┌──

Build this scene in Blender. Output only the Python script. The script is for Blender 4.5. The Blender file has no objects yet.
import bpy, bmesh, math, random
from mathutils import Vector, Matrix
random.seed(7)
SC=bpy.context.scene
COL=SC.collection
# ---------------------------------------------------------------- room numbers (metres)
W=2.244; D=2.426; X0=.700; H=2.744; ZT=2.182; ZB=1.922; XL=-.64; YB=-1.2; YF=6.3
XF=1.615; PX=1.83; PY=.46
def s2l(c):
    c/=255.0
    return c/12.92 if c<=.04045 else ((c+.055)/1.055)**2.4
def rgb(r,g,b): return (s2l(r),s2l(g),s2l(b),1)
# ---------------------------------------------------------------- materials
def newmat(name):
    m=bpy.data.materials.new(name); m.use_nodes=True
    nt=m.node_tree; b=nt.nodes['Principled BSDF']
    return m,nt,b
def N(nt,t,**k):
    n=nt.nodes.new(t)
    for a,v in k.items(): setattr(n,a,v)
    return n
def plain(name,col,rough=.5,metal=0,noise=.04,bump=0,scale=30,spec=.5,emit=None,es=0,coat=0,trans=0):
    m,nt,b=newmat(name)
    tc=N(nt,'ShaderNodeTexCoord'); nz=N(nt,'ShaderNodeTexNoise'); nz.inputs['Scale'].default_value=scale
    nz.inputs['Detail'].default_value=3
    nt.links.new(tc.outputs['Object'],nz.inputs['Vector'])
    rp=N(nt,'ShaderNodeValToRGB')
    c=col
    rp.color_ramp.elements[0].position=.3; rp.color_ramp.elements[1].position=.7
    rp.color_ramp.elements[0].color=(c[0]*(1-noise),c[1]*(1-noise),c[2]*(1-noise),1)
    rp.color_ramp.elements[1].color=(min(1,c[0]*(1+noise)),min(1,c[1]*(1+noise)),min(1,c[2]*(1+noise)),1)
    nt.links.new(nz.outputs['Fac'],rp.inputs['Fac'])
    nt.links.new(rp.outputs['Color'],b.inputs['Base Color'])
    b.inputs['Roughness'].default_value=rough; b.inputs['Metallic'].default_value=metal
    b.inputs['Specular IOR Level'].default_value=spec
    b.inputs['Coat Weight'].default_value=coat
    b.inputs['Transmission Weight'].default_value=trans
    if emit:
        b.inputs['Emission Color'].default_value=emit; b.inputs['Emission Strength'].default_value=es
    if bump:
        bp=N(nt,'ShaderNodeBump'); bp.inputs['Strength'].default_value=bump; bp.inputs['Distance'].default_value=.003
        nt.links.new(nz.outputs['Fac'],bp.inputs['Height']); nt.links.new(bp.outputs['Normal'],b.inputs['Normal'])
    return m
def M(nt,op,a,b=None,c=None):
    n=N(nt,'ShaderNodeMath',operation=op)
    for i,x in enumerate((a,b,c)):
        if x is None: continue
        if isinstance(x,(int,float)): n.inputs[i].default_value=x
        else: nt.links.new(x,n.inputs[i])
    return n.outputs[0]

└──

[Exercise]: Extract each line of the material exactly as it stands.

[Complete output]:
Build this scene in Blender. Output only the Python script. The script is for Blender 4.5. The Blender file has no objects yet.
import bpy, bmesh, math, random
from mathutils import Vector, Matrix
random.seed(7)
SC=bpy.context.scene
COL=SC.collection
# ---------------------------------------------------------------- room numbers (metres)
W=2.244; D=2.426; X0=.700; H=2.744; ZT=2.182; ZB=1.922; XL=-.64; YB=-1.2; YF=6.3
XF=1.615; PX=1.83; PY=.46
def s2l(c):
    c/=255.0
    return c/12.92 if c<=.04045 else ((c+.055)/1.055)**2.4
def rgb(r,g,b): return (s2l(r),s2l(g),s2l(b),1)
# ---------------------------------------------------------------- materials
def newmat(name):
    m=bpy.data.materials.new(name); m.use_nodes=True
    nt=m.node_tree; b=nt.nodes['Principled BSDF']
    return m,nt,b
def N(nt,t,**k):
    n=nt.nodes.new(t)
    for a,v in k.items(): setattr(n,a,v)
    return n
def plain(name,col,rough=.5,metal=0,noise=.04,bump=0,scale=30,spec=.5,emit=None,es=0,coat=0,trans=0):
    m,nt,b=newmat(name)
    tc=N(nt,'ShaderNodeTexCoord'); nz=N(nt,'ShaderNodeTexNoise'); nz.inputs['Scale'].default_value=scale
    nz.inputs['Detail'].default_value=3
    nt.links.new(tc.outputs['Object'],nz.inputs['Vector'])
    rp=N(nt,'ShaderNodeValToRGB')
    c=col
    rp.color_ramp.elements[0].position=.3; rp.color_ramp.elements[1].position=.7
    rp.color_ramp.elements[0].color=(c[0]*(1-noise),c[1]*(1-noise),c[2]*(1-noise),1)
    rp.color_ramp.elements[1].color=(min(1,c[0]*(1+noise)),min(1,c[1]*(1+noise)),min(1,c[2]*(1+noise)),1)
    nt.links.new(nz.outputs['Fac'],rp.inputs['Fac'])
    nt.links.new(rp.outputs['Color'],b.inputs['Base Color'])
    b.inputs['Roughness'].default_value=rough; b.inputs['Metallic'].default_value=metal
    b.inputs['Specular IOR Level'].default_value=spec
    b.inputs['Coat Weight'].default_value=coat
    b.inputs['Transmission Weight'].default_value=trans
    if emit:
        b.inputs['Emission Color'].default_value=emit; b.inputs['Emission Strength'].default_value=es
    if bump:
        bp=N(nt,'ShaderNodeBump'); bp.inputs['Strength'].default_value=bump; bp.inputs['Distance'].default_value=.003
        nt.links.new(nz.outputs['Fac'],bp.inputs['Height']); nt.links.new(bp.outputs['Normal'],b.inputs['Normal'])
    return m
def M(nt,op,a,b=None,c=None):
    n=N(nt,'ShaderNodeMath',operation=op)
    for i,x in enumerate((a,b,c)):
        if x is None: continue
        if isinstance(x,(int,float)): n.inputs[i].default_value=x
        else: nt.links.new(x,n.inputs[i])
    return n.outputs[0]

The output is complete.